## [Problem statement]
Report every line from the material that contains the word "pixels".

───

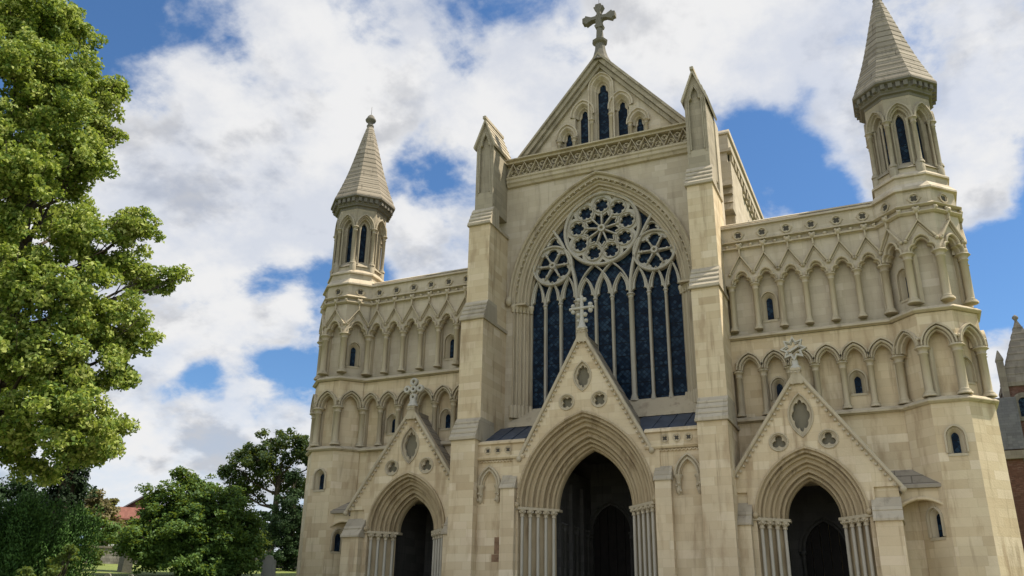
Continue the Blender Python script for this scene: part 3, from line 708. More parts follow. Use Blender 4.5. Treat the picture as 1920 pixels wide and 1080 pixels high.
    for sx in (1, -1):
        p0, p1 = Vector((sx*5.05, 24.2)), Vector((0, 30.2)); d = (p1-p0).normalized(); nn = Vector((-d.y*sx, d.x*sx)); 
        if nn.y < 0: nn = -nn
        for (o0, o1, y0, y1) in ((-.42, -.22, 1.55, 2.4), (-.2, .02, 1.38, 2.4), (.03, .14, 1.26, 2.5), (.14, .22, 1.5, 2.5)):
            q = [p0+nn*o0, p1+nn*o0, p1+nn*o1, p0+nn*o1]
            a0 = Vector((0, q[1].y + (0-q[1].x)*d.y/d.x)) if True else q[1]; a1 = Vector((0, q[2].y + (0-q[2].x)*d.y/d.x))
            mb.plate([(q[0].x, q[0].y), (a0.x, a0.y), (a1.x, a1.y), (q[3].x, q[3].y)], [], y0, y1)
    mb.build('coping', 'stone_old', GA)
    mb = MB(); mb.box(-.45, .45, 1.62, 2.0, 24.0, 24.32); mb.lathe(0, 1.5, [(.1, 23.98), (.34, 24.05), (.34, 24.2), (.3, 24.25)], 10); mb.build('corbel', 'stone_grey', GA)
    # gable cross
    mb = MB(); cy = 1.75
    mb.lathe(0, cy, [(.60, 29.95), (.44, 30.3), (.33, 30.75), (.28, 31.2), (.42, 31.3), (.46, 31.42), (.30, 31.52), (.23, 31.6), (.20, 32.1), (.17, 32.7)], 8, smooth=False)
    zc = 33.05
    for t in (0, pi/2, pi, 3*pi/2):
        L = .98 if t in (0, pi) else .95
        q = [(0, -.11), (.45, -.11), (.62, -.2), (.80, -.30), (.84, -.2), (1.0, -.16), (1.0, .16), (.84, .2), (.80, .30), (.62, .2), (.45, .11), (0, .11)]
        if t == 3*pi/2: q = [(0, -.15), (.5, -.17), (.6, -.26), (.75, -.2), (.75, .2), (.6, .26), (.5, .17), (0, .15)]
        mb.plate([(r*L*cos(t)-w*sin(t), zc+r*L*sin(t)+w*cos(t)) for r, w in q], [], cy-.16-.01*t, cy+.16+.01*t)
    mb.bar([(.34, zc), (0, zc+.34), (-.34, zc), (0, zc-.34)], .09, cy-.13, cy+.13, closed=True)
    mb.tube([(0, cy, 34), (0, cy, 34.7)], .015, 4)
    mb.build('cross', 'stone_grey', GA)
centre()

def buttress(sx):
    B = empty('buttress', (0, 0, 0), parent=CA); T = lambda u, y, z: (sx*u, y, z)
    prof = [(.72, GZ), (-2.45, GZ), (-2.45, 8.05), (-1.95, 9.15), (-1.95, 14.05), (-1.5, 15.18), (-1.5, 19.38), (-1.12, 20.5), (-1.12, 24.3), (.95, 24.3), (.95, 9)]
    def sec(z0, z1, yf, x0, x1, mat):
        mb = MB(T); mb.box(x0, x1, yf, .95 if z0 > 18 else .72, z0, z1); return mb
    mb = MB(T)
    mb.box(5.07, 6.30, -2.45, .72, GZ, 8.06)
    mb.box(5.08, 6.29, -1.95, .72, 8.06, 14.06)
    mb.box(5.09, 6.28, -1.5, .72, 14.06, 19.38)
    mb.build('pier', 'stone_lower', B)
    for (z0, z1, y0, y1, x0, x1) in ((8.06, 9.18, -2.5, -1.93, 5.02, 6.36), (14.06, 15.2, -2.0, -1.48, 5.02, 6.34), (19.38, 20.52, -1.56, -1.1, 5.03, 6.33)):
        mb = MB(T); n = 4
        for i in range(n):
            a, b = i/n, (i+1)/n
            za, zb = z0+.1+(z1-z0-.1)*a, z0+.1+(z1-z0-.1)*b; ya, yb = y0+(y1-y0)*a, y0+(y1-y0)*b
            e = .05*(1-a)
            mb.yz([(ya-.07, za-.05 if i else z0-.0), (ya-.07, za+.02), (yb+.0, zb), (-.5, zb), (-.5, za)], x0+.05-e, x1-.05+e)
        mb.yz([(y0-.05, z0-.02), (y0-.06, z0+.05), (y0+.02, z0+.14), (.70, z0+.14), (.70, z0-.02)], x0-.02, x1+.02)
        mb.build('weathering', 'stone_slab', B)
    # pinnacle
    P = empty('pinnacle', (0, 0, 0), parent=B)
    mb = MB(T); cx = 5.68
    op = with_jambs(trefoil(cx, .32, 24.1, .9), 21.45)
    mb.plate([(5.17, 20.4), (6.19, 20.4), (6.19, 24.3), (cx, 25.75), (5.17, 24.3)], [op], -1.12, -.98)
    mb.plate([(5.17, 20.4), (6.19, 20.4), (6.19, 24.3), (cx, 25.75), (5.17, 24.3)], [], -.96, .95)
    mb.bar(op, .07, -1.17, -1.05, bev=.02)
    mb.bar(with_jambs(trefoil(cx, .40, 24.1, 1.0), 21.3), .05, -1.15, -1.08)
    o = mb.build('pinnacle_block', 'stone_old', B)
    mb = MB(T)
    for s in (1, -1):
        mb.plate([(cx+s*.66, 24.22), (cx+s*.60, 24.10), (cx, 25.72), (cx, 25.95)], [], -1.28, 1.0)
        for k in range(1, 5):
            t = k/5; mb.plate([(cx+s*(.66*(1-t)+.035), 24.22+1.73*t-.02), (cx+s*(.66*(1-t)-.02), 24.22+1.73*t-.06), (cx+s*(.66*(1-t)), 24.22+1.73*t+.05)], [], -1.24, 1.0)
    mb.bar([(cx-.01, 25.98), (cx+.01, 25.98)], .2, -1.34, 1.02); mb.box(cx-.09, cx+.09, -1.38, 1.0, 25.86, 26.02)
    mb.build('gablet_roof', 'stone_slab', B)
    bpy.data.objects.remove(P)
for sx in (1, -1): buttress(sx)

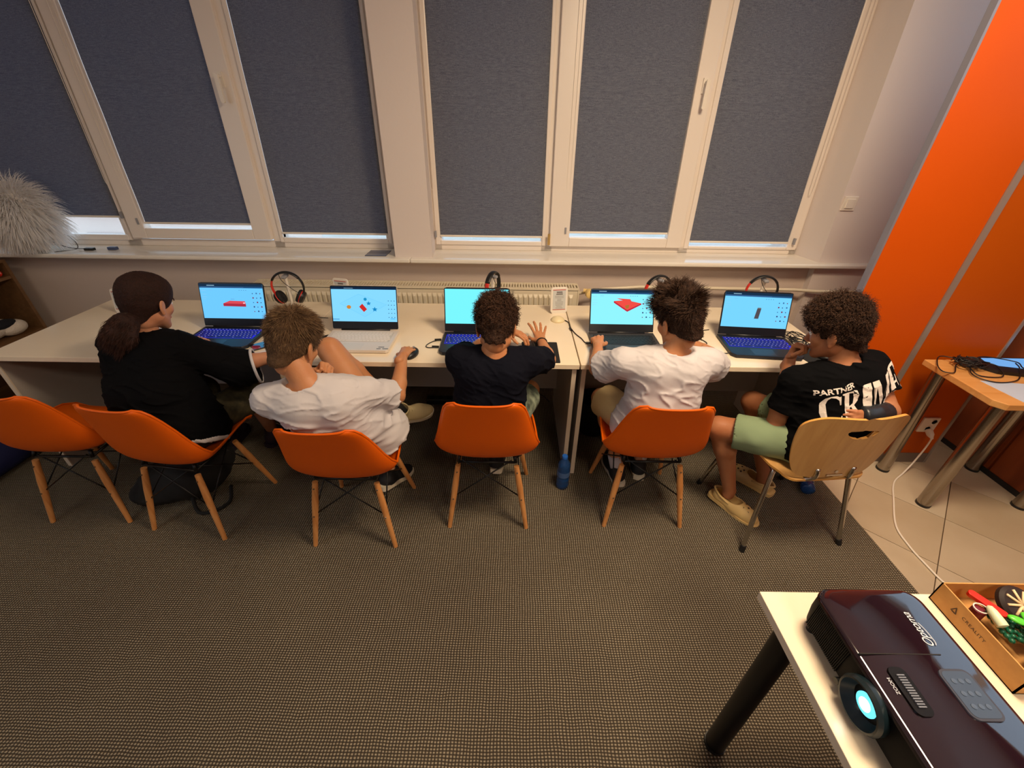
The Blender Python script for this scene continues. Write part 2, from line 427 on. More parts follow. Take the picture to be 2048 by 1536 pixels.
# windows
def yw(z): return TILT*(z-.98)
def wbox(b, x0, x1, z0, z1, y0, y1):
    t = MB().box((x0, y0, z0), (x1, y1, z1)); t.warp(lean); b.add(t.V, t.F)
def window(n, X0, X1, mull, sashes, zb=.98, zt=2.72):
    w = thing('window_%d' % n, None, None, ((X0+X1)/2, 2.97, .98), kind='structure')
    f = MB(); wbox(f, X0, X1, zb, zb+.045, 2.955, 3.03); wbox(f, X0, X1, zt-.06, zt, 2.955, 3.03)
    wbox(f, X0, X0+.05, zb, zt, 2.955, 3.03); wbox(f, X1-.05, X1, zb, zt, 2.955, 3.03)
    for a, c in mull: wbox(f, a, c, zb, zt, 2.955, 3.03)
    bevel(f.put('window_frame', M_PVC, w), .004)
    for (a, c, z0, s) in sashes:      # each glazed panel: rim, glazing bead, pane
        proud = 2.925 if s == 'sash' else 2.945
        g = MB(); wbox(g, a[0], c[0], z0, zt-.02, proud, 2.99); wbox(g, c[1], a[1], z0, zt-.02, proud, 2.99)
        wbox(g, c[0], c[1], z0, c[2]-.0, proud, 2.99); wbox(g, c[0], c[1], zt-.12, zt-.02, proud, 2.99)
        o = bevel(g.put('sash' if s == 'sash' else 'glazing_rim', M_PVC, w), .005)
        p = MB(); wbox(p, c[0]-.005, c[1]+.005, c[2]-.012, zt-.11, 2.975, 2.981); p.put('pane', M_GLASS, w)
    return w
w1 = window(1, XL, -.84, [(-2.70, -2.60), (-1.675, -1.60)],
  [((-3.71, -2.655), (-3.66, -2.675, 1.052), 1.015, 'fixed'), ((-2.63, -1.672), (-2.525, -1.79, 1.100), 1.035, 'sash'), ((-1.625, -.85), (-1.60, -.872, 1.048), 1.015, 'fixed')])
w2 = window(2, -.555, 1.955, [(.18, .26), (1.13, 1.205)],
  [((-.545, .21), (-.513, .187, 1.043), 1.015, 'fixed'), ((.238, 1.139), (.37, 1.04, 1.078), 1.018, 'sash'), ((1.17, 1.945), (1.203, 1.88, 1.028), 1.01, 'fixed')])
def handle(w, x, z):
    b = MB(); y = 2.925+yw(z)
    b.cbox((x, y-.006, z), (.030, .012, .075)).cyl((x, y-.01, z+.015), (x, y-.045, z+.015), .009)
    b.prism(rrect(x-.011, z-.115, x+.011, z+.028, .01), -(y-.036), -(y-.052), Matrix(((1, 0, 0, 0), (0, 0, -1, 0), (0, 1, 0, 0), (0, 0, 0, 1))))
    b.put('handle', M_WHITEP, w, smooth=False)
handle(w1, -1.725, 1.93); handle(w2, 1.092, 1.93)
hb = MB()
for z in (1.03, 2.6): hb.cyl((.232, 2.92+yw(z), z), (.232, 2.92+yw(z), z+.07), .009)
hb.put('hinge', mat('brass_hinge', S(214, 178, 110), .35, metal=.6), w2)

def blind(x0, x1, z0, label, chain_side):
    t = thing('roller_blind', label, 'blind', ((x0+x1)/2, 2.95, z0), group=None)
    n = 24; V = []; F = []; zt = 2.62
    for i in range(n+1):
        z = z0+(zt-z0)*i/n
        for k, x in enumerate((x0, (x0+x1)/2, x1)):
            V.append((x, 2.952+yw(z)+.002*math.sin(i*.8+k), z))
    for i in range(n):
        for k in range(2): a = i*3+k; F.append([a, a+1, a+4, a+3])
    obj('fabric', V, F, M_BLIND, t, smooth=True)
    b = MB().box((x0, 2.938+yw(z0), z0-.010), (x1, 2.950+yw(z0), z0+.003)); bevel(b.put('bottom_bar', M_WHITEP, t), .004)
    b = MB(); wbox(b, x0-.012, x1+.012, zt-.02, zt+.06, 2.90, 2.96); bevel(b.put('cassette', M_WHITEP, t), .01)
    if chain_side:
        x = x0-.028 if chain_side < 0 else x1+.028; zc = 1.42
        P = []
        for i in range(13):
            a = math.pi*i/12; P.append((x+.011*math.cos(a), 2.935+yw(zc)-.012, zc-.02-.02*math.sin(a)*2))
        P = [(x+.011, 2.918+yw(zt), zt)]+P+[(x-.011, 2.918+yw(zt), zt)]
        MB().tube(P, .0016, 5).put('pull_chain', M_WHITEP, t)
        b = MB(); wbox(b, x-.006, x+.006, z0-.01, z0+.03, 2.92, 2.936); b.put('guide_clip', M_GREYPL, t)
blind(-3.66, -2.675, 1.172, 'leftmost grey roller blind, raised a little so daylight shows beneath it', 1)
blind(-2.523, -1.792, 1.135, 'grey roller blind on the opening sash of the left window', -1)
blind(-1.598, -.874, 1.082, 'grey roller blind of the left window next to the white pier', 0)
blind(-.513, .187, 1.078, 'grey roller blind just right of the white pier', -1)
blind(.37, 1.04, 1.112, 'grey roller blind on the opening sash with the brass hinge', -1)
blind(1.203, 1.88, 1.062, 'rightmost grey roller blind, nearest the light switch', 1)

# outside: ground, a house seen through the gap under the raised blind
MB().box((-40, 3.6, -4.2), (20, 60, -4.0)).put('ground', mat('outside_paving', S(206, 206, 200), .9, noise=(.5, S(170, 176, 160), .6)), tags=ST)
hs = thing('neighbour_house', 'sunlit pale house with a red roof glimpsed under the raised left blind', 'building', (-14, 16, -4))
MB().box((-21, 13, -4), (-9, 20, -.4)).put('wall', mat('house_wall', S(244, 226, 214), .9), hs)
MB().add([(-21.5, 12.5, -.5), (-8.5, 12.5, -.5), (-8.5, 20.5, -.5), (-21.5, 20.5, -.5), (-20, 16.5, 2.0), (-10, 16.5, 2.0)], [[0, 1, 5, 4], [2, 3, 4, 5], [0, 4, 3], [1, 2, 5], [3, 2, 1, 0]]).put('roof', mat('roof_tiles', S(206, 120, 104), .8), hs)
for x in (-19, -16, -13, -10.6):
    MB().box((x, 12.95, -2.6), (x+1.1, 13.0, -1.2)).put('window', mat('house_window', S(90, 104, 120), .2), hs)

# ceiling luminaires
for i, (x, y) in enumerate(((1.0, .95), (.9, -.9), (-2.3, .3))):
    t = thing('ceiling_light', ('square louvred ceiling light over the desks', 'square louvred ceiling light over the projector table', 'square louvred ceiling light at the left of the room')[i], 'light', (x, y, ZC-.06))
    f = MB(); a = .31
    for (x0, y0, x1, y1) in ((-a, -a, a, -a+.02), (-a, a-.02, a, a), (-a, -a, -a+.02, a), (a-.02, -a, a, a)): f.box((x+x0, y+y0, ZC-.06), (x+x1, y+y1, ZC))
    f.put('frame', M_WHITEP, t)
    for k in range(5): MB().box((x-.29, y-.2+k*.1-.002, ZC-.055), (x+.29, y-.2+k*.1+.002, ZC-.035)).put('louvre', M_ALU, t)
    MB().box((x-.29, y-.29, ZC-.012), (x+.29, y+.29, ZC-.006)).put('diffuser', emitter('lamp_glow_%d' % i, (1, .9, .7, 1), 6), t)

# radiator and pipe
rd = thing('radiator', 'long cream panel radiator on the wall behind the desks', 'radiator', (-.65, 2.68, .25))
b = MB().box((-1.74, 2.645, .25), (.425, 2.655, .80)).box((-1.74, 2.735, .25), (.425, 2.745, .80)); bevel(b.put('panel', M_RAD, rd), .004)
b = MB().box((-1.745, 2.64, .25), (-1.735, 2.75, .815)).box((.42, 2.64, .25), (.43, 2.75, .815)); bevel(b.put('side_cover', M_RAD, rd), .003)
b = MB(); s_ = MB()
x = -1.73
while x < .41:
    b.box((x, 2.652, .81), (x+.011, 2.74, .818)); s_.box((x+.011, 2.66, .806), (x+.019, 2.735, .8105)); x += .0185
b.box((-1.74, 2.64, .806), (.425, 2.655, .82)).box((-1.74, 2.735, .806), (.425, 2.75, .82))
b.put('top_grille', M_RAD, rd, tags=dict(kind='stuff')); s_.put('grille_slots', M_RADDARK, rd, tags=dict(kind='stuff'))
x = -1.70; me0 = None
while x < .39:
    V = [(x-.014, 2.645, .28), (x-.008, 2.634, .30), (x+.008, 2.634, .30), (x+.014, 2.645, .28), (x-.014, 2.645, .775), (x-.008, 2.634, .755), (x+.008, 2.634, .755), (x+.014, 2.645, .775)]
    obj('rib', V, [[0, 3, 2, 1], [1, 2, 6, 5], [5, 6, 7, 4], [0, 1, 5, 4], [2, 3, 7, 6]], M_RAD, rd); x += .0335
b = MB().cyl((.46, 2.66, .80), (.53, 2.64, .80), .014).lathe([(.012, 0), (.026, .005), (.028, .03), (.024, .052), (.012, .058)], (.49, 2.63, .80), 16, Matrix.Rotation(math.radians(90), 4, 'X'))
b.put('thermostat_knob', mat('cream_knob', S(232, 200, 130), .4), rd, autosmooth=40)
pp = [(.43, 2.69, .77), (.60, 2.72, .79), (.85, 2.735, .805), (1.9, 2.735, .80), (2.02, 2.715, .798), (2.34, 2.715, .795), (2.345, 2.72, .84), (2.35, 2.72, .95)]
MB().tube(pp, .011, 10).put('heating_pipe', M_RAD, smooth=True, tags=dict(label='cream heating pipe running along the wall to the right of the radiator', cat='pipe'))
MB().tube([(.43, 2.7, .30), (.9, 2.73, .29), (1.9, 2.73, .29), (2.3, 2.72, .29)], .011, 10).put('heating_pipe', M_RAD, smooth=True, tags=dict(label='lower cream heating pipe near the floor behind the right desk', cat='pipe'))

# light switch on the white pier
sw = thing('light_switch', 'white square light switch on the white wall right of the windows', 'light switch', (2.05, 2.77, 1.30))
y = 2.75+yw(1.34)
bevel(MB().box((2.01, y-.010, 1.298), (2.092, y, 1.380)).put('plate', M_WHITEP, sw), .003)
bevel(MB().box((2.026, y-.017, 1.312), (2.076, y-.009, 1.366)).put('rocker', M_WHITEP, sw), .003)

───

## [Result for this exercise]
Continue the Blender Python script for this scene: part 3, from line 708. More parts follow. Use Blender 4.5. Treat the picture as 1920 pixels wide and 1080 pixels high.
The Blender Python script for this scene continues. Write part 2, from line 427 on. More parts follow. Take the picture to be 2048 by 1536 pixels.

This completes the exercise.